Mas nem tudo está perdido. Temos de continuar pensando no presente de Quelimane com um pendor para o futuro.
A terminar esta crónica, não poderei furtar-me à pergunta incómoda, porém necessária: será que todos os filhos da terra, muitos dos quais ocupam posições de destaque nos sectores económico, social e político estarão fazendo algo pela cidade que os viu nascer e de que tanto se orgulham? Será que Quelimane está orgulhosa de nós?
A pergunta não cala e incomoda. E é neste diapasão que quero dizer que há empreendedores quelimanenses que alcançaram o seu sucesso fora da cidade que, embora em pequeno número, procuram abraçá-la com o carinho que ela merece.
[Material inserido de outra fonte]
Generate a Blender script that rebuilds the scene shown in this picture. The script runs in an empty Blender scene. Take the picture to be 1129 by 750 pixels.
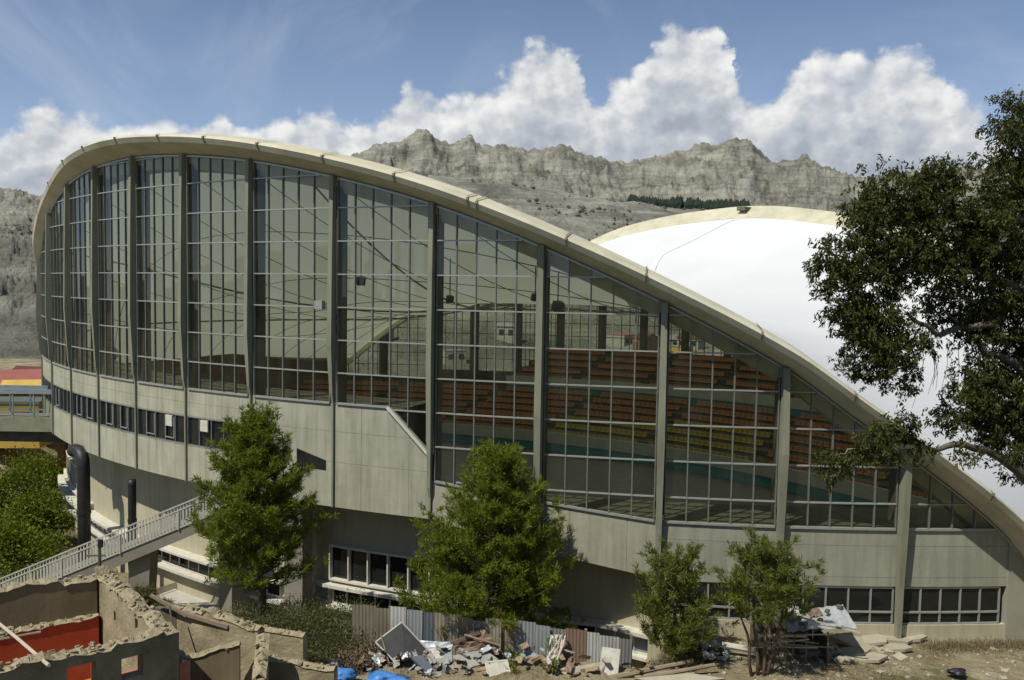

Esses são e serão sempre bem-vindos. Contrariam a percepção de que muitos voltaram as costas à cidade-mãe, à semelhança dos filhos que, quando adultos, acusam os seus progenitores de serem feiticeiros e lhes querem mal. Como já existem bons exemplos, quero desafiar os restantes a fazerem algo pela nossa cidade para que a celebração dos seus 80 anos seja mais merecida, para que ela se apodere do carinho de todos os seus filhos. Com pequenos gestos e acções, Quelimane pode transformar-se, e contagiar outras cidades da província. Isso exige sacrifícios aos quelimanenses, suas e nossas famílias e suas instituições públicas.
Temos de ser optimistas e lutar. A esperança é a última a morrer. Temos condições para ombrear com outras cidades da zona centro e do país em geral. Entreguemo-nos com espírito de missão e de entrega à nossa terra, à nossa cidade. Temos de cantar novamente “Quelimane meu amor, tu és a minha querida cidade…”
Um bem-haja a todos aqueles que nos permitiram hoje com orgulho dizer: sou da cidade de Quelimane. Mwana muchuabo kankala buruto.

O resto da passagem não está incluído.